Pelosi, for her part, continues to try to shape the party's direction even as her influence faces new challenges. She recently endorsed Gavin Newsom for 2028 while Democrats auditioned for world leaders in Munich, a move that said more about the party's unsettled future than about any coherent governing vision.

The posting spree also highlighted a dynamic that has defined the Trump era: the president's willingness to use social media as a direct channel to voters, bypassing institutional media filters entirely. Truth Social gives him a platform where no editor softens the message and no headline reframes the point. That directness is precisely what his supporters value, and what his critics find most unsettling.

Meanwhile, the fight over the Reflecting Pool renovation continues in court. The Cultural Landscape Foundation's lawsuit raises real questions about historic preservation procedures. But the administration's argument, that the pool was falling apart and needed repair, is the kind of common-sense maintenance claim that tends to win with the public, whatever the legal outcome.

And the power struggles within the Democratic caucus show no signs of cooling. The race for Pelosi's old House seat has already exposed rifts between the party's progressive wing and its establishment core.

What the posts reveal

Trump's Truth Social activity is easy to mock and easy to overanalyze. But it serves a consistent political function: it keeps his opponents on defense, forces media coverage of subjects he chooses, and reminds his base that he has not been domesticated by the office.

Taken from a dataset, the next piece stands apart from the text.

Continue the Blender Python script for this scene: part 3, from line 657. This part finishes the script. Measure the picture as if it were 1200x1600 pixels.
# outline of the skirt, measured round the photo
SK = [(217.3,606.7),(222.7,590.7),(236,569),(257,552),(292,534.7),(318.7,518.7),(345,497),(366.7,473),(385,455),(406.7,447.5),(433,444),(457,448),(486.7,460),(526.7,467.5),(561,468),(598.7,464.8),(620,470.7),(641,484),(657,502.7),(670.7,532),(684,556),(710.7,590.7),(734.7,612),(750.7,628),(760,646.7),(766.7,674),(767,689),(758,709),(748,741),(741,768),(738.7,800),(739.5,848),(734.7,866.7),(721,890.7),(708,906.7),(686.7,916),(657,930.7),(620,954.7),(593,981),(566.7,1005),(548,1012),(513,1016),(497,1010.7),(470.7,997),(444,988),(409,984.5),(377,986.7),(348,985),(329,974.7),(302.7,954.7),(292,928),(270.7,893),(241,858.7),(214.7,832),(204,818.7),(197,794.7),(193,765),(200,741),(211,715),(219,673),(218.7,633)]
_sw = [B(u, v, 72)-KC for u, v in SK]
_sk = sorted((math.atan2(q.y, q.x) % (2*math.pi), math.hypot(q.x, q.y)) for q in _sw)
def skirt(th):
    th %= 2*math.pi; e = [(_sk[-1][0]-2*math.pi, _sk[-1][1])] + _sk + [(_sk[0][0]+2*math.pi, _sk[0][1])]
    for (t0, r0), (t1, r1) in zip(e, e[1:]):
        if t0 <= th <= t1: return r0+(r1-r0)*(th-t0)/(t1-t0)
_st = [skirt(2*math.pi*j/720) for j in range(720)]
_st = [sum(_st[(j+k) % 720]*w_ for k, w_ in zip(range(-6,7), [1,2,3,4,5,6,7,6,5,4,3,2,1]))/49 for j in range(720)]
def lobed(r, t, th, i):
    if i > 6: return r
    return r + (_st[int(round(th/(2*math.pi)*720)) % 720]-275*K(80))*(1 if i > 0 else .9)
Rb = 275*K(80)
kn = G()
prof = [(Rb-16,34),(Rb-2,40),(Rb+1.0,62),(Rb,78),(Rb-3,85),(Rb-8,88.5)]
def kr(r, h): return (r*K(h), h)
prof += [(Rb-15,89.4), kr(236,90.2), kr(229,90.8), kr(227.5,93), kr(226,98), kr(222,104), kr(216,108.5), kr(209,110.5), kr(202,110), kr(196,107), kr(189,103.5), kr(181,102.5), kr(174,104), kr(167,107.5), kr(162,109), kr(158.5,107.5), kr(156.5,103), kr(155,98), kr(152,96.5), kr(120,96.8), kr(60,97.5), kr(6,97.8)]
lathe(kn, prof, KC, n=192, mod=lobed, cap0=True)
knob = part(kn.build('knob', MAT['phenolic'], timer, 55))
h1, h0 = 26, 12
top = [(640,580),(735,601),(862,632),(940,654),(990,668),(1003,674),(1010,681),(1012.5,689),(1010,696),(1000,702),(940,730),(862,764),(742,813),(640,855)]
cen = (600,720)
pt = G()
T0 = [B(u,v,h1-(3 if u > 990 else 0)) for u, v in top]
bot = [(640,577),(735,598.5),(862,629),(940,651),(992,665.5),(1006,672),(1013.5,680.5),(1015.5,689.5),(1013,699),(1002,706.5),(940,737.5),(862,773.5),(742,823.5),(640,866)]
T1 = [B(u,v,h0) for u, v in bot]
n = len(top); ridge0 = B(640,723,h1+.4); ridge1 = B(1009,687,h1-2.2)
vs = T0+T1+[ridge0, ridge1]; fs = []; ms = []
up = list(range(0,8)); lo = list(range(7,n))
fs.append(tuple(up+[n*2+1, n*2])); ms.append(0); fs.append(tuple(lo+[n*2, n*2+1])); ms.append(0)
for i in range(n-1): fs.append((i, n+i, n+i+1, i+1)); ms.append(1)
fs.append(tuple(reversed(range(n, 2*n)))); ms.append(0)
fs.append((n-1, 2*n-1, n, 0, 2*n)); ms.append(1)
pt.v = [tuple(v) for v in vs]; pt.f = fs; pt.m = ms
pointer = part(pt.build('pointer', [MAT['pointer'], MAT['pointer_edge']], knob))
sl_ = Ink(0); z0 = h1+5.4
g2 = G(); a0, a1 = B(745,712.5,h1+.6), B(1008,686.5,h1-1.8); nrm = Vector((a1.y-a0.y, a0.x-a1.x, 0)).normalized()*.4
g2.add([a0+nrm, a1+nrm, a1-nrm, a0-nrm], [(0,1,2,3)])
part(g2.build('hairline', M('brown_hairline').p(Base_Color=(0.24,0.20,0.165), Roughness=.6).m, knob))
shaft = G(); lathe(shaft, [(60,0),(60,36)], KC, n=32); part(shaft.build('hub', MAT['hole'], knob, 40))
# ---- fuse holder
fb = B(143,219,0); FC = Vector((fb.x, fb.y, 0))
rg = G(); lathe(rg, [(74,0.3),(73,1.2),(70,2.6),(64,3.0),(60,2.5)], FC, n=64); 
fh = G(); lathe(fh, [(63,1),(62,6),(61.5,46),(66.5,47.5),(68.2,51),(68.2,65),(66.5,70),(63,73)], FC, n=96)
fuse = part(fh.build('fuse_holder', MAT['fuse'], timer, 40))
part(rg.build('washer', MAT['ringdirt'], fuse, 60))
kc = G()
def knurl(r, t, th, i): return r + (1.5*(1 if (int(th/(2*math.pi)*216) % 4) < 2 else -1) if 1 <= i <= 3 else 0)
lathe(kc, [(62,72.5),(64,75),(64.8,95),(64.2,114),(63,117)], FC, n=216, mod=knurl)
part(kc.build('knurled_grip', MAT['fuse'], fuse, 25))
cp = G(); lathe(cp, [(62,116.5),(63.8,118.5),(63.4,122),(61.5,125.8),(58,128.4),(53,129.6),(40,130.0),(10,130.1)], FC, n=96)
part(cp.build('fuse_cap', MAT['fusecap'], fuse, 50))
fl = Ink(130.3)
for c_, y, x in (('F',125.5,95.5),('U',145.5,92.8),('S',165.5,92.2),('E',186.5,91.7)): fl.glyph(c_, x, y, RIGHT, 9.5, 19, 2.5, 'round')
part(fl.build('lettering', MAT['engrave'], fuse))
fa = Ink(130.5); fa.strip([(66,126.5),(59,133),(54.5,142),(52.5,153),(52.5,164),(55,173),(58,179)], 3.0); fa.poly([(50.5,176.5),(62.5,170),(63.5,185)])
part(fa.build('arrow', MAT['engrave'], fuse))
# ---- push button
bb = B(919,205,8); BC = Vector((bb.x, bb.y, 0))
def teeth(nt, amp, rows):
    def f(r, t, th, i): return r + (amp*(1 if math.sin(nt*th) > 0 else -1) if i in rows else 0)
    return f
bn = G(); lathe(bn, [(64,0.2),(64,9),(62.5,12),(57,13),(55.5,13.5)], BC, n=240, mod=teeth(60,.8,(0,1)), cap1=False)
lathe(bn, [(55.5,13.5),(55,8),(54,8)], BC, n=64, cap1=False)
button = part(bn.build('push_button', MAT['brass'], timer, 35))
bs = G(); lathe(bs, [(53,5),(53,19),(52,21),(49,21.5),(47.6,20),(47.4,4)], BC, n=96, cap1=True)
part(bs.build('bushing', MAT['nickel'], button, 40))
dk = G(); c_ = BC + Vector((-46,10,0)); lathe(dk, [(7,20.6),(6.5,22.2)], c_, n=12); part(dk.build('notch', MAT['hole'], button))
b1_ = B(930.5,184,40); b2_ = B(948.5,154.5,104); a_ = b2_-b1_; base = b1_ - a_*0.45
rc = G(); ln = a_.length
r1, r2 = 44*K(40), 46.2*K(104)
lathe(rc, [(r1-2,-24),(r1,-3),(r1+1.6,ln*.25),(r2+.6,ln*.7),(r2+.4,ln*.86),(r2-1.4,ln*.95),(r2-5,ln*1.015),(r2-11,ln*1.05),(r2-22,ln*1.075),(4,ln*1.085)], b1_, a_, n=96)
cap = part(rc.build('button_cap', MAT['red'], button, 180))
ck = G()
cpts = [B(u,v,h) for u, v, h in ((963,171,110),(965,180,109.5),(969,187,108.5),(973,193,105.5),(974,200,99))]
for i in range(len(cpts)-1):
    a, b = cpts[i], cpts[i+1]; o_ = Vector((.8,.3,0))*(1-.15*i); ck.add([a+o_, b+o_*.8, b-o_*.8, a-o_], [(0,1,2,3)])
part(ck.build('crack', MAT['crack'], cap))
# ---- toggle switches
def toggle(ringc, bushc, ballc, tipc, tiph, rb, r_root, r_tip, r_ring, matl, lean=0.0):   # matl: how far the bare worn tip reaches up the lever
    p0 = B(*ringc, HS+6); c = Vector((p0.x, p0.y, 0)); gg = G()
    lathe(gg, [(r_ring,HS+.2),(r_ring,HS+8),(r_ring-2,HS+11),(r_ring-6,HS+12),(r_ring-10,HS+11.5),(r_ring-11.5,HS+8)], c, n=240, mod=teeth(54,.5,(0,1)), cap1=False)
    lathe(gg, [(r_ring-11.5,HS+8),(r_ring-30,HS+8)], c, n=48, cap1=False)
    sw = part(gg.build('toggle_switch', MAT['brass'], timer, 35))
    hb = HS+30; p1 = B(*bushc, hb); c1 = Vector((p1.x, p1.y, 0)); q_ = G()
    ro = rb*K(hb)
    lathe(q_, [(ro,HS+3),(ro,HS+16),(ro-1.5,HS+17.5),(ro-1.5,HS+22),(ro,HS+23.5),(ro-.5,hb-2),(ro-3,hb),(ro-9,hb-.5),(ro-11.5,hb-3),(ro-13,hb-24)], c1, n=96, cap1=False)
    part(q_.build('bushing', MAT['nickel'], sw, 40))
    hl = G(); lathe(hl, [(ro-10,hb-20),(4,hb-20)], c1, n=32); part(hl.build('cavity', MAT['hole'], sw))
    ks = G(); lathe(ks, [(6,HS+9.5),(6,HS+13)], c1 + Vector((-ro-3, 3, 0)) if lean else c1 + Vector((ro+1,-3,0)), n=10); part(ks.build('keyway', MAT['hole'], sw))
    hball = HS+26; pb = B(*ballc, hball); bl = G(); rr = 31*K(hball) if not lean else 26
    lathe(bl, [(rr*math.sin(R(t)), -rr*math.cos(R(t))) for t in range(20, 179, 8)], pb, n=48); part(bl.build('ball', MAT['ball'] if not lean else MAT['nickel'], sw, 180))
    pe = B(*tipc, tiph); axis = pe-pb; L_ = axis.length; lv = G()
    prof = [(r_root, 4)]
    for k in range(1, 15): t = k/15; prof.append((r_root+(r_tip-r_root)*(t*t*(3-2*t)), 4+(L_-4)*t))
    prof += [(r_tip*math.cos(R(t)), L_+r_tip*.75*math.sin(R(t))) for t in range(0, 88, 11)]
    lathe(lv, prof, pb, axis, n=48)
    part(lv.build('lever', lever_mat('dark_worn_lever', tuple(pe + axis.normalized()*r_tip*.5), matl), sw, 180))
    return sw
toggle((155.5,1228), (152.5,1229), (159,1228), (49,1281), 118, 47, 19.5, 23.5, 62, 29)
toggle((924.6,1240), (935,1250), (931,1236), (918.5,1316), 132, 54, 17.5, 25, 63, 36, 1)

The Democrats shown neck-deep in that altered image may object to the presentation. But the underlying message, that the previous Democratic leadership left behind a mess, literal and figurative, is one that millions of voters already believe. The image is tasteless. The point is not.

When the people who ran the country into record debt, record border crossings, and a crumbling national landmark complain about the tone of a social media post, most Americans know exactly where to direct their frustration, and it isn't at the guy doing the posting.